In a kosher cafe and delicatessen in Whitefield, another part of the constituency home to Jewish voters, a man came forward to ask Mr Lewis: “Have you got any chance of winning, or am I wasting my vote if I vote for you?”

At times it was like being in a Jewish episode of Coronation Street as Mr Lewis met and greeted. A gang of women in the kosher cafe readily agreed to have their picture taken with the candidate, whom they clearly knew. “Who’s this for?” they chorused, only for one to roar, when learning the picture is for the JC: “I haven’t got me teeth in!”

It wasn’t just Jewish voters who knew and embraced Mr Lewis as the person who represented them in Parliament for 22 years.
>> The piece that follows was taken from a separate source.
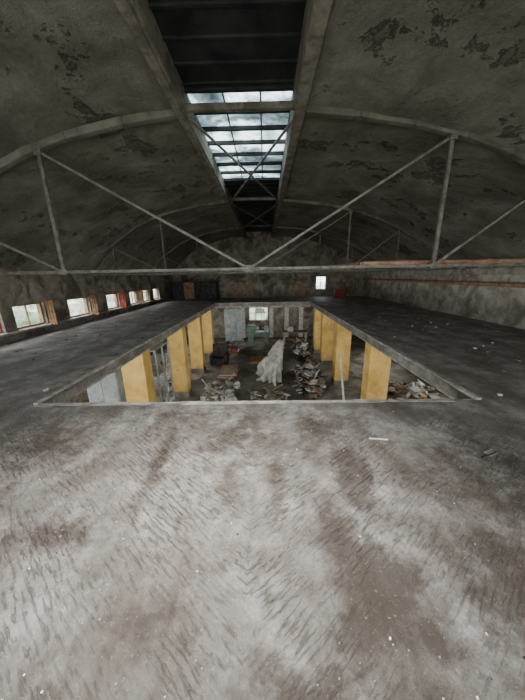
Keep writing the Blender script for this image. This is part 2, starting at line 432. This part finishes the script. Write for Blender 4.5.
def debris(name,x0,x1,y0,y1,h,n,seed,pal):
    random.seed(seed); b=B(name,[M[k] for k in pal])
    cx,cy=(x0+x1)/2,(y0+y1)/2
    b.blob((cx,cy,GZ+.02),((x1-x0)*.36,(y1-y0)*.36,h*.45),0,.5,1.6,3,GZ+.005)
    for i in range(n):
        x=random.uniform(x0+.2,x1-.2);y=random.uniform(y0+.2,y1-.2)
        d=max(0,1-max(abs(x-cx)/(x1-x0),abs(y-cy)/(y1-y0))*1.7); z=GZ+.06+h*d*random.uniform(.3,.9)
        k=random.random(); mi=random.randrange(len(pal)); ang=random.uniform(0,6.28)
        if k<.45:
            L=random.uniform(.3,.8); dx,dy=math.cos(ang)*L/2,math.sin(ang)*L/2; dz=random.uniform(-.25,.3)*min(1,(z-GZ))
            b.bar((x-dx,y-dy,max(GZ+.03,z-dz)),(x+dx,y+dy,max(GZ+.03,z+dz)),random.uniform(.04,.14),random.uniform(.02,.04),mi)
        elif k<.75:
            s=random.uniform(.06,.18); b.box((x-s,y-s*.8,z-s*.5),(x+s,y+s*.8,z+s*.5),mi,(random.uniform(-.4,.4),random.uniform(-.4,.4),ang))
        elif k<.9:
            b.blob((x,y,z),(random.uniform(.1,.22),random.uniform(.1,.22),random.uniform(.07,.16)),mi,.5,2,2,GZ+.005)
        else:
            L=random.uniform(.4,.7); b.cyl((x,y,max(z,GZ+.04)),(x+math.cos(ang)*L,y+math.sin(ang)*L,max(GZ+.04,z+random.uniform(-.2,.5))),.02,mi=mi,seg=8)
    return b.done()
debris('scrap_heap',1.25,2.45,9.0,12.7,1.0,230,3,('black','plaster','wood','steel','rib','rib','black'))
debris('rubbish_bag_heap',1.5,2.5,13.4,15.9,1.4,100,5,('black','rib','card','steel','black','plaster'))
debris('timber_debris',3.9,6.6,7.6,10.4,.6,130,6,('card','wood','rib','plaster','black','steel'))
debris('paper_litter',-2.7,-1.1,8.9,10.9,.14,90,8,('card','plaster','plaster','steel','rib'))
debris('junk_pile',-2.6,-1.6,14.4,16.4,.9,75,9,('card','black','steel','red','rib'))
debris('broken_furniture_heap',-6.2,-4.1,4.6,5.9,1.0,80,10,('rib','plaster','wood','steel','black'))
debris('rubble_scatter',-.8,1.0,8.4,10.1,.06,60,11,('ground','plaster','rib','card'))
debris('brick_debris',.35,.95,14.6,16.8,.45,50,21,('rib','wood','card','plaster'))
debris('cable_and_pipe_scrap',-4.6,-3.75,9.9,10.7,.5,40,23,('rib','steel','black','card'))
def armchair(x,y):
    b=B('armchair',[M['black']])
    b.box((x-.38,y-.36,GZ+.1),(x+.38,y+.36,GZ+.45)); b.box((x-.38,y+.2,GZ+.4),(x+.38,y+.42,GZ+1.1),0,(-.15,0,0))
    b.box((x-.46,y-.36,GZ+.1),(x-.3,y+.36,GZ+.66)); b.box((x+.3,y-.36,GZ+.1),(x+.46,y+.36,GZ+.66))
    for sx in(-.36,.36):
        for sy in(-.28,.28): b.cyl((x+sx,y+sy,GZ),(x+sx,y+sy,GZ+.12),.03)
    b.done(.05)
armchair(-2.5,13.5)
b=B('board_stack',[M['card'],M['wood'],M['plaster']]); random.seed(2)
for k in range(7):
    b.box((-2.2,11.3,GZ+.01+k*.04),(-1.4,12.7,GZ+.045+k*.04),k%3,(0,0,random.uniform(-.12,.12)))
b.done()
b=B('pallet',[M['wood']])
for k in range(6): b.box((-.9+k*.17,13.6,GZ+.11),(-.78+k*.17,14.6,GZ+.13))
for k in range(3): b.box((-.9,13.6+k*.45,GZ),(.07,13.7+k*.45,GZ+.11))
b.done()
b=B('shelving_rack',[M['steel'],M['card']])
rx0,rx1,ry0,ry1=-4.1,-3.55,8.05,9.2
for x in (rx0,rx1):
    for y in (ry0,(ry0+ry1)/2,ry1): b.box((x-.025,y-.025,GZ),(x+.025,y+.025,GZ+2.4))
for k in range(6):
    z=GZ+.15+k*.44; b.box((rx0,ry0,z),(rx1,ry1,z+.04))
    if k in(0,1,3): b.box((rx0+.08,ry0+.15+.15*k,z+.04),(rx1-.08,ry0+.5+.15*k,z+.28),1)
b.bar((rx1,ry0,GZ+.2),(rx1,ry1,GZ+2.3),.02); b.bar((rx1,ry1,GZ+.2),(rx1,ry0,GZ+2.3),.02)
b.done()
b=B('step_ladder',[M['steel']])
for dx in (0,.4): b.bar((-3.95+dx*.2,10.9+dx,GZ+.0),(-3.8+dx*.2,10.9+dx,GZ+2.3),.05,.03)
for k in range(8):
    z=GZ+.25+k*.26; b.bar((-3.93+k*.018,10.9,z),(-3.85+k*.018,11.3,z),.03,.03)
b.done()
b=B('metal_locker',[M['blue'],M['steel']])
b.box((-5.3,7.1,GZ+.08),(-4.35,7.65,GZ+2.0))
for k in range(2):
    b.box((-5.27+k*.465,7.08,GZ+.12),(-4.84+k*.465,7.1,GZ+1.96)); b.box((-4.92+k*.465,7.05,GZ+1.),(-4.89+k*.465,7.08,GZ+1.15),1)
    for j in range(4): b.box((-5.17+k*.465,7.07,GZ+1.6+j*.06),(-4.94+k*.465,7.08,GZ+1.62+j*.06),1)
for x in(-5.25,-4.4):
    for y in (7.15,7.6): b.box((x-.03,y-.03,GZ),(x+.03,y+.03,GZ+.08),1)
b.done(.008)
b=B('leaning_pole',[M['plaster']]); b.cyl((2.68,8.1,GZ+.02),(2.56,8.75,GZ+1.95),.035); b.done()
b=B('workshop_machine',[M['green'],M['steel'],M['blue']])
x,y=-.5,17.6
b.box((x-.7,y-.3,GZ),(x-.3,y+.3,GZ+.75)).box((x+.35,y-.3,GZ),(x+.7,y+.3,GZ+.75)).box((x-.8,y-.32,GZ+.75),(x+.8,y+.32,GZ+.95))
b.box((x-.75,y-.28,GZ+.95),(x-.2,y+.28,GZ+1.4)); b.cyl((x-.2,y,GZ+1.2),(x+.05,y,GZ+1.2),.14,mi=1); b.box((x+.4,y-.15,GZ+.95),(x+.7,y+.15,GZ+1.3),2)
b.cyl((x+.4,y,GZ+1.2),(x+.2,y,GZ+1.2),.05,.02,mi=1); b.done(.02)
b=B('workbench',[M['wood'],M['steel']])
b.box((1.2,17.6,GZ+.82),(2.9,18.3,GZ+.88))
for X in(1.3,2.8):
    for Y in(17.7,18.2): b.box((X-.04,Y-.04,GZ),(X+.04,Y+.04,GZ+.82),1)
b.box((1.35,17.7,GZ+.3),(2.75,18.2,GZ+.34)); b.box((1.5,17.75,GZ+.88),(1.9,18.1,GZ+1.2),1); b.done()
b=B('partition_screen',[M['blue'],M['steel']])
for k in range(3):
    x=-2.9+k*.42; b.box((x,18.6,GZ+.08),(x+.38,18.64,GZ+2.3)); b.box((x-.02,18.59,GZ),(x+.02,18.65,GZ+2.34),1)
b.box((-2.92,18.59,GZ+2.3),(-1.64,18.65,GZ+2.36),1); b.box((-1.66,18.59,GZ),(-1.62,18.65,GZ+2.34),1); b.done()
for n_,x in enumerate((-1.7,.45,1.6,2.7)):
    b=B('trim_%d'%(6+n_),[M['plaster']]); b.box((x-.16,YF-.18,GZ),(x+.16,YF,-T)); b.done(.01)
b=B('cupboard',[M['black'],M['wood']])
b.box((-6.3,18.3,0.04),(-3.3,19.2,1.25))
for k in range(4): b.box((-6.25+k*.74,18.27,.1),(-5.56+k*.74,18.3,1.2),1 if k==1 else 0)
b.box((-6.3,18.3,0),(-3.3,19.2,.04)); b.done(.01)
b=B('storage_crate',[M['red'],M['wood']])
x,y=4.7,18.0
b.box((x,y,.0),(x+.75,y+.6,.06))
for k in range(4): b.box((x,y,.08+k*.13),(x+.75,y+.03,.18+k*.13)); b.box((x,y+.57,.08+k*.13),(x+.75,y+.6,.18+k*.13)); b.box((x,y,.08+k*.13),(x+.03,y+.6,.18+k*.13)); b.box((x+.72,y,.08+k*.13),(x+.75,y+.6,.18+k*.13))
for X in(x+.03,x+.69):
    for Y in(y+.03,y+.54): b.box((X,Y,0),(X+.03,Y+.03,.6),1)
b.done()
b=B('plywood_board',[M['card'],M['wall']])
b.box((-2.6,19.9,.0),(-.9,19.94,1.0)).box((-.7,19.9,.0),(1.6,19.94,.9),1).box((1.9,19.9,.0),(3.3,19.94,1.1)); b.done()
b=B('pendant_lamp',[M['steel'],M['black']])
b.cyl((-.3,16.,1.7),(-.3,16.,-.35),.012,mi=1); b.box((-.55,15.85,-.55),(-.05,16.15,-.35)); b.box((-.6,15.8,-.58),(0,16.2,-.55)); b.done(.01)

b=B('broken_lath',[M['plaster']]); b.box((1.02,2.28,.004),(1.20,2.295,.014),0,(0,0,-.12)); b.done()
b=B('scrap_sheet',[M['rib'],M['black']])
b.box((1.98,2.04,.003),(2.1,2.1,.010),0,(0.05,0,.4)); b.bar((1.9,2.0,.01),(2.08,2.06,.02),.01,mi=1); b.done()
random.seed(12)
b=B('floor_grit',[M['plaster'],M['rib'],M['black']])
for i in range(1500):
    x=random.uniform(-3.2,3.4);y=random.uniform(.35,3.0);s=random.choice([.0015,.0025,.0035])*random.uniform(.7,1.4)*(1.6 if random.random()<.05 else 1)
    b.box((x-s,y-s*.8,.0),(x+s,y+s*.8,s*1.1),random.choice([0,1,1,1,1,2]),(0,0,random.uniform(0,3)))
for i in range(160):
    x=random.choice([random.uniform(XL+.1,HL-.15),random.uniform(HR+.15,XR-.1)]);y=random.uniform(3.2,15);s=random.uniform(.008,.03)
    b.box((x-s,y-s*.8,0),(x+s,y+s*.8,s),random.choice([0,1,1]),(0,0,random.uniform(0,3)))
b.done()

# ---------------------------------------------------------------- exterior
b=B('lawn',[M['grass']]); b.box((-60,-30,GZ-.6),(60,60,GZ-.25)); b.done()
b=B('hedge',[M['foliage']]); random.seed(7)
for i in range(16):
    b.blob((-15+random.uniform(-1.5,1.5),-2+i*2.2,GZ+1.5+random.uniform(0,.8)),(1.9,1.9,2.2+random.uniform(0,.8)),0,.7,2.2,4,GZ-.249)
b.done()
b=B('hedge',[M['foliage']])
for i in range(9):
    b.blob((-9+i*2.2,29+random.uniform(-1,1),GZ+1.4),(1.7,1.5,2.1),0,.7,2.2,3,GZ-.249)
b.done()

# ---------------------------------------------------------------- light
w=D.worlds.new('overcast'); scene.world=w; w.use_nodes=True
bg=w.node_tree.nodes['Background']; bg.inputs[0].default_value=(.92,.97,1.,1); bg.inputs[1].default_value=6.
def area(name,loc,rot,sx,sy,e,col=(1,1,1),spread=180):
    l=D.lights.new(name,'AREA'); l.shape='RECTANGLE'; l.size=sx; l.size_y=sy; l.energy=e; l.color=col; l.spread=math.radians(spread)
    o=D.objects.new(name,l); o.location=loc; o.rotation_euler=rot; scene.collection.objects.link(o); return o
R=math.radians
area('skylight_daylight',(-.5,1.1,4.85),(0,0,0),1.0,1.4,140,(1.,.975,.94),58)
for o in up: area('window_daylight',(XL-.8,(o[0]+o[1])/2,1.75),(0,R(-52),0),.7,1.0,60,(.97,.98,1))
for o in lowl: area('window_daylight',(XL-.3,(o[0]+o[1])/2,-1.4),(0,R(-90),0),1.2,2,105,(.98,1,.95))
for o in lowr: area('window_daylight',(XR+.3,(o[0]+o[1])/2,-1.4),(0,R(90),0),1.2,2,105,(.98,1,.95))
for o,e in zip(bo[:3],(55,66,55)): area('added_back_fill',((o[0]+o[1])/2,YB-.35,(o[2]+o[3])/2),(R(90),0,0),3.0,1.7,e,(1,.98,.93))  # added fill behind the camera, brightens ceiling and galleries
area('added_back_fill',(0,YB-.35,-1.4),(R(90),0,0),7.5,1.4,420,(1,.98,.93))  # added fill for the lower hall, through an invented back opening

# ---------------------------------------------------------------- camera
cam=D.cameras.new('camera'); co=D.objects.new('camera',cam); scene.collection.objects.link(co)
cam.sensor_fit='HORIZONTAL'; cam.sensor_width=36; cam.lens=36*263/525; cam.clip_start=.02; cam.clip_end=300
Rm=Matrix.Rotation(R(.76),4,'Z')@Matrix.Rotation(R(74.1),4,'X')@Matrix.Rotation(R(-1.0),4,'Z')
co.matrix_world=Matrix.Translation((0,0,1.6))@Rm
scene.camera=co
He got a good reception at the school gates in a white, working-class part of the constituency, Radcliffe. He is a local boy, born and bred in Prestwich, with a background in social work before he entered politics.

These days he wears a kippah full-time, and acknowledges that he has become more observant in the past couple of years. What response was there from his non-Jewish or Muslim constituents? “Nothing whatsoever”.

His Jewish identity, he said, “has always been central to my political values,” and for him it has been “heartbreaking to have to choose between my Labour and Jewish identity. There was only one way I could go.”

For some voters, the hustings held at Prestwich Hebrew Congregation to a packed crowd was likely to have been an influential occasion. The audience included supporters of Mr Lewis from the local mosque, as well as Momentum-linked members of Bury South’s Labour Party. The chair, the Jewish Leadership Council’s chief executive, Simon Johnson, made it clear from the start that he would not accept disrespectful behaviour.

So a nervous Lucy Burke, the Momentum-backed candidate standing this time for Labour, received a relatively sympathetic hearing, as she undercut potential a ntipathy by declaring upfront that “I understand why many people feel unable to vote Labour”. It was a source of “deepest sorrow”, she said, that relations between Labour and the Jewish community were “at an all-time low”, and said that she would “stand with the Jewish community”.

The Conservative candidate, Christian Wakeford, a councillor on Lancashire County Council, presented himself as a defender of religious freedom; while the Lib Dem hopeful, Richard Kilpatrick, a councillor for Didsbury West, is a former teacher who managed to make his opening remarks without mentioning the Jewish community or antisemitism. Mr Wakeford also suggested that voting for Mr Lewis, rather than Conservative, would split the vote and allow Labour in, a charge Mr Lewis had rejected.

But for a number in the audience, Mr Lewis’s barnstorming performance reminded them of his long career in Parliament and his familiarity with their concerns. “My role as a bridge between the Jewish and wider community has never been more important,” he told them.

It seems unlikely that role can continue following his call for voters to plump for his rival.